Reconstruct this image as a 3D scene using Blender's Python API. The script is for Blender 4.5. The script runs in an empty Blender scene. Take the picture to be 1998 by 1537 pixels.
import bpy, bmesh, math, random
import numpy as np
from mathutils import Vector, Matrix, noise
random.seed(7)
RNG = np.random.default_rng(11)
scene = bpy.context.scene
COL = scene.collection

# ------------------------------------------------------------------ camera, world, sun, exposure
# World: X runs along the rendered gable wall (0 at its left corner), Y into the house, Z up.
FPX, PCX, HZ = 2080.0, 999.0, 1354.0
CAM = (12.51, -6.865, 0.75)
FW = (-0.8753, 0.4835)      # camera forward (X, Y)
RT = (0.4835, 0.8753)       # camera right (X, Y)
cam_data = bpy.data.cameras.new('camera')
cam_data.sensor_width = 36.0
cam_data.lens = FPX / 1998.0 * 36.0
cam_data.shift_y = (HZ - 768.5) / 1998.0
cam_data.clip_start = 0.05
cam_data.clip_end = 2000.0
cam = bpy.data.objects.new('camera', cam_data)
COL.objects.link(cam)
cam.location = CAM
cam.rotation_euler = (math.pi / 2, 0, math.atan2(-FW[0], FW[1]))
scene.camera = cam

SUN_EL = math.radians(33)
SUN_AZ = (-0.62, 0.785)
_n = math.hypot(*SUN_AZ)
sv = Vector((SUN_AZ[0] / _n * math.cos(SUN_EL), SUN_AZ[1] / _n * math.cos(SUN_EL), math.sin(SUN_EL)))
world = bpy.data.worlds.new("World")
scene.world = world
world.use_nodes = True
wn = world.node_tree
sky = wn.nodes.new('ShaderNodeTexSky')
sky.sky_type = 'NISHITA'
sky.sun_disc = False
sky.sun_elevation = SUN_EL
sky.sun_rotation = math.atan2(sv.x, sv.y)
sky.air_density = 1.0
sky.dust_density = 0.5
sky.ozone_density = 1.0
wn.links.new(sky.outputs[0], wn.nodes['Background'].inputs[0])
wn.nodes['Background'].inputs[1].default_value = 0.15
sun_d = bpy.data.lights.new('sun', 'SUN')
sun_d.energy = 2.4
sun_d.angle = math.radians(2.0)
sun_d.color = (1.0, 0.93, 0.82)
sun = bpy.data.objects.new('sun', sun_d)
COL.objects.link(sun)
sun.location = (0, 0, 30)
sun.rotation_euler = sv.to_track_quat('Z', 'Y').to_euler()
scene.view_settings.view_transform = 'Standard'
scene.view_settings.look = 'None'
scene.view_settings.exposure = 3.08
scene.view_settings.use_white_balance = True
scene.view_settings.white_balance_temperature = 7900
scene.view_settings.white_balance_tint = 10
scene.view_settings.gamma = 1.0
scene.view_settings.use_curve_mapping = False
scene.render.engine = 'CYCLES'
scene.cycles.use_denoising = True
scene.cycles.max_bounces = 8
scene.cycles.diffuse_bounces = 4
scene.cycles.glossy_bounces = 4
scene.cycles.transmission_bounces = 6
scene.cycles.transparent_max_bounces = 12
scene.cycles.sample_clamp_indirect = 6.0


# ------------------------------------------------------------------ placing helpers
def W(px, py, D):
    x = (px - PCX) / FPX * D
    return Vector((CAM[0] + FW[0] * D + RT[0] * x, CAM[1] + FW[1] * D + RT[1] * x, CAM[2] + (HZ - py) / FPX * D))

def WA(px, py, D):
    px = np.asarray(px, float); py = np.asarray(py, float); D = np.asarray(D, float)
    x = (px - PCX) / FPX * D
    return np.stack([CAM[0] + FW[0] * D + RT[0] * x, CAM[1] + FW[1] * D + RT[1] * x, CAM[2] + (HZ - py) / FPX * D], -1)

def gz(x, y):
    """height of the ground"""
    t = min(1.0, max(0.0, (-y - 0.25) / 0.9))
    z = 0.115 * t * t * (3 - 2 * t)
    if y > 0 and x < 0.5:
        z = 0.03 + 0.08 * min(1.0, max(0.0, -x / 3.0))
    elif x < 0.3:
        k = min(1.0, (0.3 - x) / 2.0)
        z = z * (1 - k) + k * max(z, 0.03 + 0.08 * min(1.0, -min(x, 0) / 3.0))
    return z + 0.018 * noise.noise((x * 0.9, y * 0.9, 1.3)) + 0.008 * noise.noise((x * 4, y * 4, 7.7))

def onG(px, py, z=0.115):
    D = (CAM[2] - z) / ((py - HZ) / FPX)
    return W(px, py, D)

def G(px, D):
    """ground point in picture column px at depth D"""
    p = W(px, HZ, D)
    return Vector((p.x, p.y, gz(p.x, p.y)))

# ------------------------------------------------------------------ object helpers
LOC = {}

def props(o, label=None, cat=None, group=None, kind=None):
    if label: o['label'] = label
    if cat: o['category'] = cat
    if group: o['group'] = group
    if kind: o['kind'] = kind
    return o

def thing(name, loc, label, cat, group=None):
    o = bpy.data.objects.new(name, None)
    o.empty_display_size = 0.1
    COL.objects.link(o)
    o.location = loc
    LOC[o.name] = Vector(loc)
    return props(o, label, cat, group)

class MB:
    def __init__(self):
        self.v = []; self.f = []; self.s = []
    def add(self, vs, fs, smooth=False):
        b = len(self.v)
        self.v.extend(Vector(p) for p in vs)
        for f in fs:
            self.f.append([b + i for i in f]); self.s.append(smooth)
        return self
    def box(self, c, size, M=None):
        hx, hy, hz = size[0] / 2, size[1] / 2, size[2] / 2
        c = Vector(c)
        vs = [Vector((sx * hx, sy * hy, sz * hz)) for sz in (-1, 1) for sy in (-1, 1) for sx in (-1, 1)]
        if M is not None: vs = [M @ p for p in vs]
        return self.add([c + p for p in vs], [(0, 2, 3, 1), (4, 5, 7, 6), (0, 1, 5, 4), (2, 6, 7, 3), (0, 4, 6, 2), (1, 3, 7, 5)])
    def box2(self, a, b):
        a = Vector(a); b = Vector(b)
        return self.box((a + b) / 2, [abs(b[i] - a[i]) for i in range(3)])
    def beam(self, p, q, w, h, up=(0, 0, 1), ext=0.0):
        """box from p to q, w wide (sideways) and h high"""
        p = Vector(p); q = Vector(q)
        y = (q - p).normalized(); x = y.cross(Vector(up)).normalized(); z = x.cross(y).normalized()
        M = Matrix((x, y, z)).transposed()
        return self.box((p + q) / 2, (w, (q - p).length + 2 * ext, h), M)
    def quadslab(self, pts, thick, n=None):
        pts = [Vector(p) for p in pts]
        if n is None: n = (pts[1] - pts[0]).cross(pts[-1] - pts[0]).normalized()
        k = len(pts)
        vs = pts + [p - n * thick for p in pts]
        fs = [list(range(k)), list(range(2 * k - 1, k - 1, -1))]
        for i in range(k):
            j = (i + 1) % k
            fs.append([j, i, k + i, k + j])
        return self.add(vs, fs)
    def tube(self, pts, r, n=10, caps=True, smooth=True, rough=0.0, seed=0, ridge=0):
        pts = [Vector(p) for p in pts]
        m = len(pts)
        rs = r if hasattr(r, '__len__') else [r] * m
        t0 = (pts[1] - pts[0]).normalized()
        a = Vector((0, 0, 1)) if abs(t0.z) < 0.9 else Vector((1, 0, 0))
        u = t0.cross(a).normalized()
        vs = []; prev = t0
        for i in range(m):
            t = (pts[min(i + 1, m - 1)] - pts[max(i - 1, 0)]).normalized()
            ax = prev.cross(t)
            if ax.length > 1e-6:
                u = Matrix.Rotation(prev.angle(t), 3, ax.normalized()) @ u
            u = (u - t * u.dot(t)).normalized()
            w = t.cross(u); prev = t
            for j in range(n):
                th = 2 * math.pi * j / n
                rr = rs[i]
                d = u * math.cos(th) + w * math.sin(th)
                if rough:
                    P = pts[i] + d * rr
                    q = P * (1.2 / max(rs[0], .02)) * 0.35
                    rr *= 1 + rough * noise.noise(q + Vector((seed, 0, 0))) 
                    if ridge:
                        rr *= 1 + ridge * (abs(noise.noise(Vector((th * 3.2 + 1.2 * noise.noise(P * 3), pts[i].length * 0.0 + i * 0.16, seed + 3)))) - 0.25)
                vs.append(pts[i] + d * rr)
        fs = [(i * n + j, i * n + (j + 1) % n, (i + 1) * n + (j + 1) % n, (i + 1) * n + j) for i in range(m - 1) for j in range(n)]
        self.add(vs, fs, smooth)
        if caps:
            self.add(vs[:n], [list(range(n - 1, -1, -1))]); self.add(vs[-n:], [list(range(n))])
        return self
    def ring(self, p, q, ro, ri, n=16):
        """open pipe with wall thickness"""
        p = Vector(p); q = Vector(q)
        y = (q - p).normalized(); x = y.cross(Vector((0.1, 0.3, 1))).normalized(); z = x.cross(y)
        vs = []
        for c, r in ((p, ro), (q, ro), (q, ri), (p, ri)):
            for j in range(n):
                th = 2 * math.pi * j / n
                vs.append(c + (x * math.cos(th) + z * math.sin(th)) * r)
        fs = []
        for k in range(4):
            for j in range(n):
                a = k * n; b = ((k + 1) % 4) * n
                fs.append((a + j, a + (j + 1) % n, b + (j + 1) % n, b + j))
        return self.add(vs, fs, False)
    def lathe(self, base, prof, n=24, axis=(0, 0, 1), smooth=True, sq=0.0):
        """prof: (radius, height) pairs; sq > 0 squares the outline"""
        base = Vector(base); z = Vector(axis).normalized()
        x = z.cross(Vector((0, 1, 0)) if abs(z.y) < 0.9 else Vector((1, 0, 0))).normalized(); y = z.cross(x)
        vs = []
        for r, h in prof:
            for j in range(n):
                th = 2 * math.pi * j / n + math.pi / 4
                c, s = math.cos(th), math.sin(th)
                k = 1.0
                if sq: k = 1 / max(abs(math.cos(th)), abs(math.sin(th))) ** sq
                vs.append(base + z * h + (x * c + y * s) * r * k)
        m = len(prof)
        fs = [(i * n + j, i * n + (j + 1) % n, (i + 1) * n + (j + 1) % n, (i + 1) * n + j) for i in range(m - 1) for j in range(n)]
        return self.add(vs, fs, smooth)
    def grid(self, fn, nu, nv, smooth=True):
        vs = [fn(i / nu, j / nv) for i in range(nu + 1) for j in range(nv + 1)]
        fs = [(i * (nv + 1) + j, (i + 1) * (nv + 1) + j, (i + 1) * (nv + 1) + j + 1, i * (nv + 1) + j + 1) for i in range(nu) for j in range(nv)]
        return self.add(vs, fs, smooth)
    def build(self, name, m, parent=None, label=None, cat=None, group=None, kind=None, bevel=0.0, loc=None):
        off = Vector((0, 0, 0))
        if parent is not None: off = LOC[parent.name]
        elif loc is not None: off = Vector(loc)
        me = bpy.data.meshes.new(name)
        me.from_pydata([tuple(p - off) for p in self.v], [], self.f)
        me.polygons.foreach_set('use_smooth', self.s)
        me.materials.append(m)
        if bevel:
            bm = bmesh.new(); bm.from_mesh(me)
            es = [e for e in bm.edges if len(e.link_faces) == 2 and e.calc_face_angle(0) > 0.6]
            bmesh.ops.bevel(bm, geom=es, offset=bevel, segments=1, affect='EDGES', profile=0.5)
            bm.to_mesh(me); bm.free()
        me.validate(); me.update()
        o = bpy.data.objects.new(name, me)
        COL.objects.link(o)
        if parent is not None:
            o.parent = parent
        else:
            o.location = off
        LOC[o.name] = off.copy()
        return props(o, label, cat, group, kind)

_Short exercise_
Return exactly the leading lines of the listing, stopping after the line in which "COL = scene.collection" occurs.

_Solution for this task_
Reconstruct this image as a 3D scene using Blender's Python API. The script is for Blender 4.5. The script runs in an empty Blender scene. Take the picture to be 1998 by 1537 pixels.
import bpy, bmesh, math, random
import numpy as np
from mathutils import Vector, Matrix, noise
random.seed(7)
RNG = np.random.default_rng(11)
scene = bpy.context.scene
COL = scene.collection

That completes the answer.